Гимнографическое творчество кирилло-мефодиевских учеников не ис­черпывалось пополнением Триоди и Праздничной Минеи. Для Общей Минеи Климент Охридский составил службы пророку, апостолу, святи­телю, преподобному отцу, мученику, мученице и, кроме того, каноны Евфимию Великому, Ризе и Поясу Богородицы. Константин Преславский и другой ученик солунских братьев пресвитер Наум написали ка­ноны архистратигу Михаилу и апостолу Андрею. Ряд гимнографических сочинений был призван сакрализовать славянскую азбуку и апостолов славянского просвещения Кирилла и Мефодия. С этой целью были созда­ны службы Кириллу, Мефодию и общая служба солунским братьям, атри­бутируемые Константину Преславскому и Клименту Охридскому.

Подвиг апостолов славянства поднимается гимнографами на неви­данную высоту. Они сравниваются с солнцем и звездой, которые своим светом осветили всю Вселенную и рассеяли мрак неведения у народов на юге и севере, на западе и востоке. Святость славянской азбуки под­крепляется воспеванием того, как Кирилл, словно «драгоценный би­сер», извлек свои книги из пучины небытия и обогатил славянские «языки» Божьим Законом благодаря покровительству Духа Святого.

Уже в это раннее время первые славянские писатели сумели не только передать адекватными языковыми средствами развитой и слож­ный язык византийской религиозной поэзии, но и создать оригиналь­ные произведения, не уступающие по своим достоинствам творениям самых прославленных византийских гимнографов.

Быстрая христианизация населения Болгарии была немыслима без церковной проповеди. Наиболее плодовитым автором в этом жанре за­рекомендовал себя Климент Охридский, составивший несколько десят­ков учительных и похвальных слов. Сообразуясь с уровнем паствы, Климент сознательно избегал сложности и замысловатости при созда­нии подобных сочинений. Византийский биограф Климента писатель Х1-ХП вв. Феофилакт писал позднее, что подвижник «составил на все праздники простые и ясные слова — не сложные, не требующие осмысления, а доступные даже самому неискушенному из болгар». По своей тематике климентовские слова первого вида подразделяются на общие и слова-образцы. В первых речь идет о христианских праздни­ках или прославленных подвижниках. Таковы слова о святой неделе, Григории чудотворце, великомученике Георгии, евангелисте Марке и др. В них также давались наставления, как вести себя перед причасти­ем, покаянием, исповедью, рассказывалось о религиозных таинствах. Слова-образцы имеют универсальный характер и объясняют, что нуж­но говорить в подходящем случае об апостоле, пророке, преподобном отце, мученике и т. д. Их имена книжник обычно не называет, а лишь дает указание священнослужителю: «назови имя».

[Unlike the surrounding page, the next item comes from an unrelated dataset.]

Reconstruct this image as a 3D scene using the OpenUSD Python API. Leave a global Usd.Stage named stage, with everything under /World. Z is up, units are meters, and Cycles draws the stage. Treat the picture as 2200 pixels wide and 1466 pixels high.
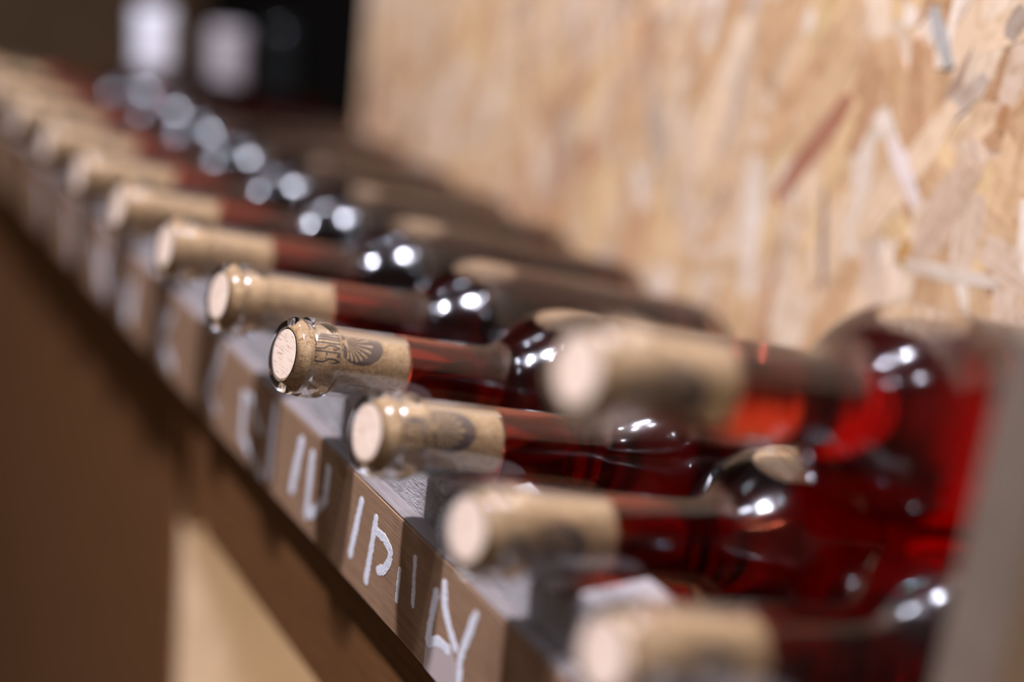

Похвальные слова Климента, так же, как общие, касались наиболее известных библейских подвижников и христианских праздников: Сло­во о пророке Захарии и зачатии Иоанна Предтечи, похвалы Клименту Римскому, архангелам Михаилу и Гавриилу, Воскресению Лазареву, Ус­пению Богородицы и др. При написании слов Климент Охридский сле­довал византийским композиционным моделям и стилистическим об­разцам, но не просто копировал их, а творчески варьировал в зависи­мости от темы и обстоятельств произнесения слова. Границы между его похвальными и учительными словами не всегда отчетливы, порождая колебания в определении их жанра. Это ощущалось уже древнеславян-скими книжниками при составлении рукописных сборников. В одних случаях слово на Пасху, например, озаглавливалось ими как поучение, в других — как слово похвальное. Да и сам Климент, по всей вероят­ности, переделывал свои сочинения, превращая поучения в похвальные слова и наоборот.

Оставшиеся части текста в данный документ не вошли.